A friendless life will happen all on its own. Close long-lasting relationships can be the most difficult things we create.

Next time you feel the growing frustration at how your art is so much harder than you want it to be, you’re so much less than you wished, others aren’t doing their part, and everything is against you, remember entropy.

And remember that our purpose is to reverse it, to plant flowers and pull weeds, to create love and art and stamp out loneliness and pointless emotional pain.

As the good G. Matthew Sumner sang, when the world is running down you make the best of what’s still around.

That can be you, “the best.”

Fight entropy. Create art.

A Myth and a Puzzlement

I’ve often heard creative folks claim that producing art quickly or in bulk leads to lower quality.

It’s not true.

Creativity is like a muscle. Use it more, make it stronger.

Yes, muscles get tired. When’s the last time you spent so much time in creative pursuits that you were in any danger of creative burnout?

I just spent February writing 25 songs besides working on my novel and writing here and at my personal blog. Being more creative leads to being more creative. I’ll be physically exhausted long before I’m creatively exhausted.

Quality? Sure, some of the songs I wrote aren’t keepers. That’s the nature of the beast: not every song is. But when I write 14 songs in a month, 3 or 4 are excellent. When I write 25 songs in a month, 7 or 8 are excellent. Not only more excellence, but a slightly higher percentage.
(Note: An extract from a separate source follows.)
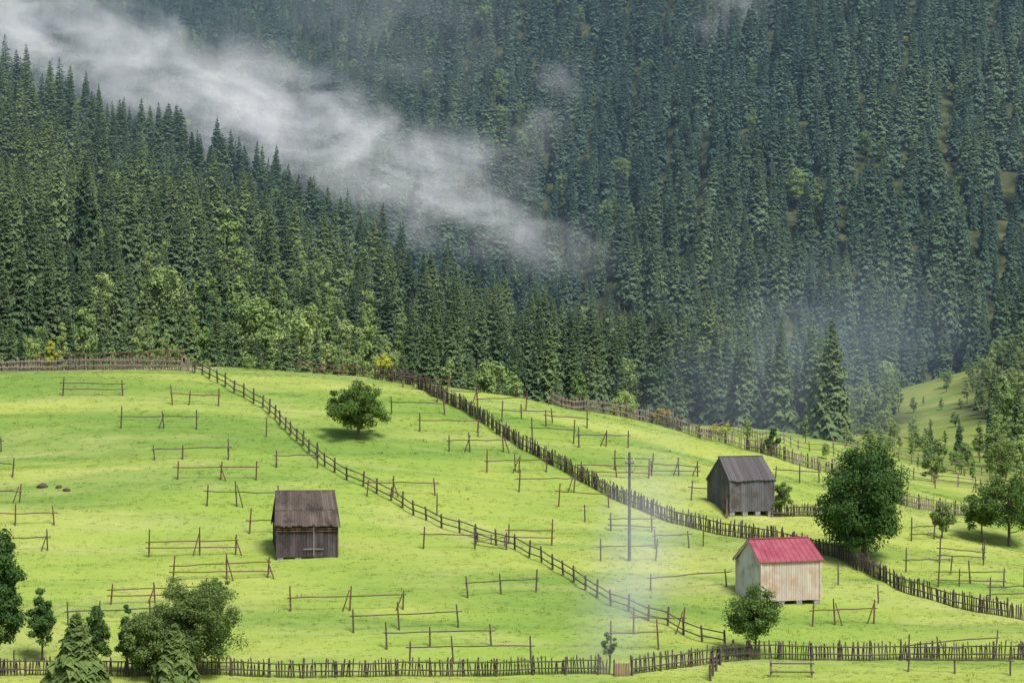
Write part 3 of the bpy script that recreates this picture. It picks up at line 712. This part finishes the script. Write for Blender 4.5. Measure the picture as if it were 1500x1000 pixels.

I believe that if I wrote 100 songs next February, I’d create 20 or more that were as good as anything I’ve ever written.

Are You Not a Writer?

The first thing writers tell me when I say “blog weekly, two or three times if you can” is “I don’t know what to write about.”

You’re a writer, aren’t you? If the goal is to get people to part with their money for your writing, how about showing them, often, what you’re capable of?

Wrote a nonfiction book? Blog about all the stuff that didn’t make it into the book, about everything you’ve learned since it was finished.

Fiction author? Easy: make up new fiction. No, I didn’t say write a batch of deathless prose every day. Just write.

Blogging regularly is not that hard—you’re a writer.